Mindy Ginsberg has had an interesting first year as CEO of Match Group, the $11 billion dating empire which owns Tinder, OkCupid, and Match.com, and a handful of other sites.
In March, her second month as CEO, the company filed a patent infringement lawsuit in a district court in Texas, alleging that competitor Bumble infringed on two Tinder patents, one of which involves the "swipe" technology that Tinder has made famous. Bumble counter-sued, triggering a very public battle between the two companies.
Then, in May, Facebook announced that it was entering the dating marketplace, triggering a 20% one-day drop in Match Group's share price.
"Are you suggesting that drama follows me?" she asked, drawing guffaws at Fortune's Brain Storm TECH conference in Aspen, Colo.
Ginsberg recalled the moment she learned that a new competitor had entered the dating arena. She had just finished preparing remarks for an earnings call, when her phone began blowing up with the news. "The stock started dropping a dollar a minute," she recalled. "I just threw all [my prepared remarks] away and started over."
Despite the market's response, Ginsberg remains sanguine about the development.
Ginsberg feels confident that the mostly young love-seekers, who use the now five-year-old Tinder, don't want to be dating on the same platform where their parents hang out. Until last year, Tinder users signed up through Facebook Connect. But in 2017, the company launched an option to sign up via text. "Seventy five percent of people used the text option, opting to separate their Facebook life from their dating life," she says.

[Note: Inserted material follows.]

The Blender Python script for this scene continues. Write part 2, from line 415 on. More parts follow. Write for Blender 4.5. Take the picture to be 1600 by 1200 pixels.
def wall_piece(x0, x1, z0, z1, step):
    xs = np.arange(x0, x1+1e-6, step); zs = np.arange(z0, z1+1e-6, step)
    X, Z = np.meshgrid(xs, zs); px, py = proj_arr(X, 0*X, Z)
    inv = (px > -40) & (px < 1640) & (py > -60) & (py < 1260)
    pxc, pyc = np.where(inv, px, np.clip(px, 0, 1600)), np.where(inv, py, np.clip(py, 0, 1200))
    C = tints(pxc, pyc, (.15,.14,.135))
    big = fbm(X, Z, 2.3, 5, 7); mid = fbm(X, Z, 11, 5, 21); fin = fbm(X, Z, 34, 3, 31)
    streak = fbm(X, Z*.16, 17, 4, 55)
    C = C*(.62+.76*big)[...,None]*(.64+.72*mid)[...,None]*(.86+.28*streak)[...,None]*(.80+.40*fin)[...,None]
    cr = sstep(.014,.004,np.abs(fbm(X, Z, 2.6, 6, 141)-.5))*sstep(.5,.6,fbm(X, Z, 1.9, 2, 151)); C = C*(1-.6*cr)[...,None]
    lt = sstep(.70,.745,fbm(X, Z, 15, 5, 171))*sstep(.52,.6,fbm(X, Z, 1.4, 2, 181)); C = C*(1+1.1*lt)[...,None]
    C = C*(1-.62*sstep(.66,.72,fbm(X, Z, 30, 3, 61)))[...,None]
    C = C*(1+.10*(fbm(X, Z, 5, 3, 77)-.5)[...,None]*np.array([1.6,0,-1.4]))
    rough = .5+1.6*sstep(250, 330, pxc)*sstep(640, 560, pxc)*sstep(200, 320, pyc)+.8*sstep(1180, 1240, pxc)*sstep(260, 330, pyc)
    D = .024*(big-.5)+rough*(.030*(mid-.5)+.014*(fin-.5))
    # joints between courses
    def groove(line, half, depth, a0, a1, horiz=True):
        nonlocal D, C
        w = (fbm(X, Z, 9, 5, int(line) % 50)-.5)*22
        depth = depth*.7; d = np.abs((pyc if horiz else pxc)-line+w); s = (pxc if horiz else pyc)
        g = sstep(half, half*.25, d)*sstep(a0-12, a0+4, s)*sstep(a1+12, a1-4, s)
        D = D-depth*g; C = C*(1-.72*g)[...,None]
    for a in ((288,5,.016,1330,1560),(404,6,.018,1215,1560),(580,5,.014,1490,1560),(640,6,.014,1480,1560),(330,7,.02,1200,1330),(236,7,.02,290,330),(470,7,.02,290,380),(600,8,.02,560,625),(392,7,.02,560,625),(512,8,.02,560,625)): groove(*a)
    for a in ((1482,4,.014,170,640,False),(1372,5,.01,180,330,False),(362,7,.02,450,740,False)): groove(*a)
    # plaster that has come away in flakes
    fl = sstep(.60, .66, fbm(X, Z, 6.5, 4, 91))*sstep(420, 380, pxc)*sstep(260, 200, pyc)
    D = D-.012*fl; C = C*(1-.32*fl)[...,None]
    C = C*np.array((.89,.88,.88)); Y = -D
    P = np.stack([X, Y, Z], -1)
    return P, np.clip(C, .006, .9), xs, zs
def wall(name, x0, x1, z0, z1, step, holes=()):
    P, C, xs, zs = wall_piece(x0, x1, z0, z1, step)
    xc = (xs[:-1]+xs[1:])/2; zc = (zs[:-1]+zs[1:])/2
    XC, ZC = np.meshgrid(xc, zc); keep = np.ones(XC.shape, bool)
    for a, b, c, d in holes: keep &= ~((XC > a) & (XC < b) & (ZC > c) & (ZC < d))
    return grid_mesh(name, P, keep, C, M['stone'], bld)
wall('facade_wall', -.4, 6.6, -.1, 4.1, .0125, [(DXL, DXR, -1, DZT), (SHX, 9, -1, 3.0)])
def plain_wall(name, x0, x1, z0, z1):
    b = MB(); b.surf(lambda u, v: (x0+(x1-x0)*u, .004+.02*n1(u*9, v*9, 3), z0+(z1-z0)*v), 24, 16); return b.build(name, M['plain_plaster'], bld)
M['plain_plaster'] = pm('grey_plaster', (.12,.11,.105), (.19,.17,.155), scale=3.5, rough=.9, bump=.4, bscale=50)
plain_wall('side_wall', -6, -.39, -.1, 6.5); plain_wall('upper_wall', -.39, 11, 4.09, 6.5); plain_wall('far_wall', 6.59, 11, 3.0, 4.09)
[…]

Also, Ginsberg says, serious daters know this is a volume game. "When you really want to get out there and meet someone, you're usually on more than one [app], usually three," she says. Facebook has always been an implicit dating site, re-connecting old sweethearts and allowing friends of friends to meet. "While I'd never underestimate Facebook, we focus on just one thing."
And that one thing means deeply studying the behaviors of people who use the sites, and responding to whom they actually respond to, not necessarily who they say they’re looking for. Some 20 years ago, she says, she went looking for love online. “When I was online dating I thought I wanted to meet a tall Jewish guy, but I ended up marrying a short Indian guy,” she says. “You just never know.”